The battery (28) built into the housing (29) operates the motor (27), which rotates the outer part (20) around the axle (6). In the example shown, the inner part (21 ) is secured to the outer part (20) by the element that blocks due to its form (7), which is led through the slot of the groove (26) and connected to the pawls (8). If, however, the blocking element (7) is moved to position 9 using the switching ring (22), then by connecting to the pawls (8) secured to the housing (19) it will secure the unit against relative rotation with respect to the housing (19), and the inner part (21 ) will perform reciprocating motion. As a result, the desired function can be achieved and switched by a part located on an accessible point of the machine's housing and switchable with a single movement, which is connected to 4 function switching units, allowing practical switching to the desired form of motion from the outside.
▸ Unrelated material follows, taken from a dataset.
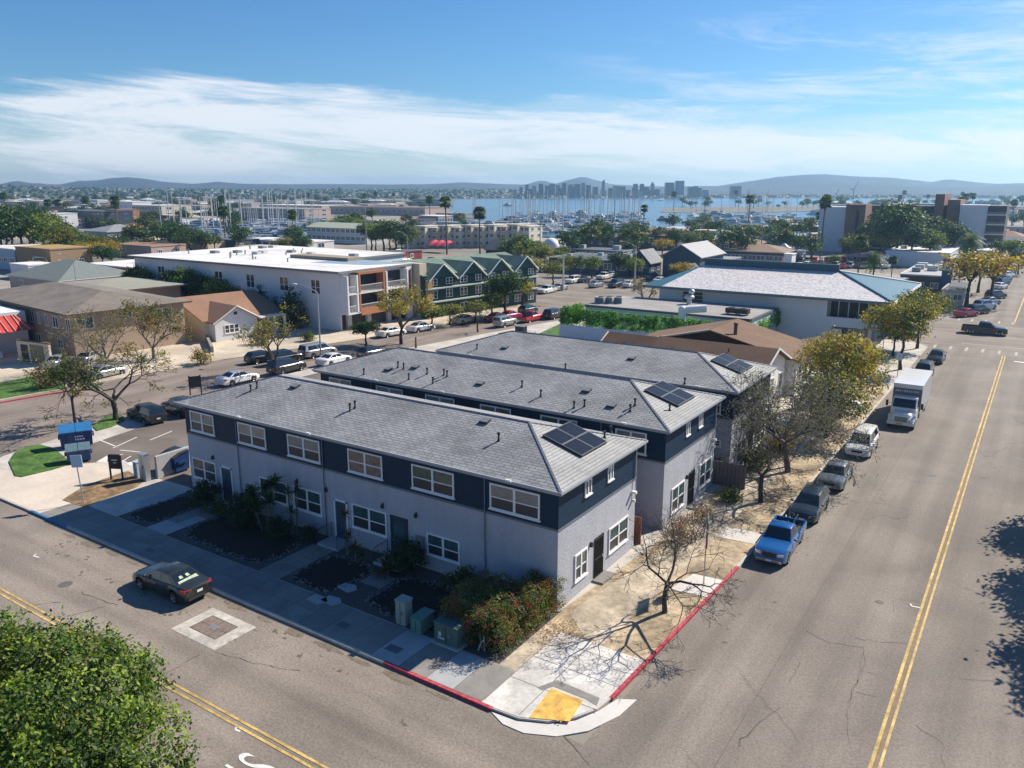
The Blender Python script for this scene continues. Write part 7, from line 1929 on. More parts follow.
land('far_shore', [(455, 199.2), (520, 197.9), (760, 198.3), (1024, 198.6), (1130, 199), (1130, 194), (430, 194), (300, 196), (300, 199), (430, 202)], .55, FARL)
# boats
HULL = mat('boat_hull_white', (.72, .72, .71), .35, .06, 1); BLUEC = mat('blue_sail_cover', (.03, .07, .20), .8, .1, 2); MAST = mat('mast', (.50, .50, .50), .4, .1, 2, metal=.3)
def boat_mesh(kind, k):
    b = MB(); L = 10.5 if kind == 'sail' else 11; w = 1.6
    rings = []
    for u in (0, .15, .4, .7, .9, 1.0):
        ww = w * (.75 + .5*u - 1.25*u**4 + .0) if u < 1 else .05; x = -L/2 + L*u; zt = 1.0 + .35*u*u
        rings.append([(x, -ww*.6, .1), (x, -ww, zt), (x, ww, zt), (x, ww*.6, .1)])
    b.loft(rings, HULL if k != 2 else mat('boat_hull_dark', (.05, .08, .13), .4, .1, 1), True, False)
    if kind == 'sail':
        b.box(-2.6, -.8, 1.0, 1.8, .8, 1.65, HULL); b.tube((.6, 0, 1.2), (.6, 0, 15.0 + k), .17, .12, 4, MAST)
        b.tube((.6, 0, 2.6), (-3.6, 0, 2.6), .2, .2, 5, BLUEC if k % 2 else HULL); b.tube((.6, -1.2, 8), (.6, 1.2, 8), .05, .05, 4, MAST)
    else:
        b.box(-3.5, -1.2, 1.0, 2.2, 1.2, 2.3, HULL); b.box(-3.4, -1.22, 1.5, 2.22, 1.22, 1.95, SHADE); b.box(-2.6, -1.1, 2.3, .8, 1.1, 3.2, HULL if k % 2 else GREYW); b.tube((-1, 0, 3), (-1, 0, 5), .05, .05, 4, MAST)
    return b.mesh('sailboat' if kind == 'sail' else 'motorboat')
BM = {(kd, k): boat_mesh(kd, k) for kd in ('sail', 'motor') for k in range(3)}
def boat(px, py, kind, label, group, rz):
    p = at(px, py, .25); o = link('sailboat' if kind == 'sail' else 'motorboat', BM[(kind, r.randrange(3))], None, (p.x, p.y, .15), rz); s_ = r.uniform(.8, 1.25); o.scale = (s_,)*3
    props(o, label, 'sailboat' if kind == 'sail' else 'motorboat', group)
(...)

As can be seen, the drive can perform either rotary or reciprocating motion, and its power supply may be provided from any type of source.

The area of application of the invention can be piston- or eccentric systems or systems that require the conversion of motion, which wish to develop this conversion further and use it to drive a drilling-, grinding-, de-burring, polishing- or any other rotary tool. This presents a possible further area of application: works performed using any known tool designed for reciprocating motion, such as reciprocating saws, rasps, or tools used for polishing or evening out uneven surfaces using reciprocating motion.

For holding the tools, the tried and tested solutions can be used, but when using tools with a unique end profile, securing only the tool appropriate for the operation, securing against inadvertent switching or switching between operating modes for the fitted tool are also possible.

With an appropriate design our invention can also be used regardless of the direct external environment, for example in vacuum or underwater, where lightweight and versatile tools are needed.

If the constraint path is realised along the shaft of the motor, even less material is required, with a simpler design and lower production cost, while maintaining quality. In this case, certain parts no longer need to be produced and reciprocating motion can be achieved by connecting a single element that blocks rotation to the machine.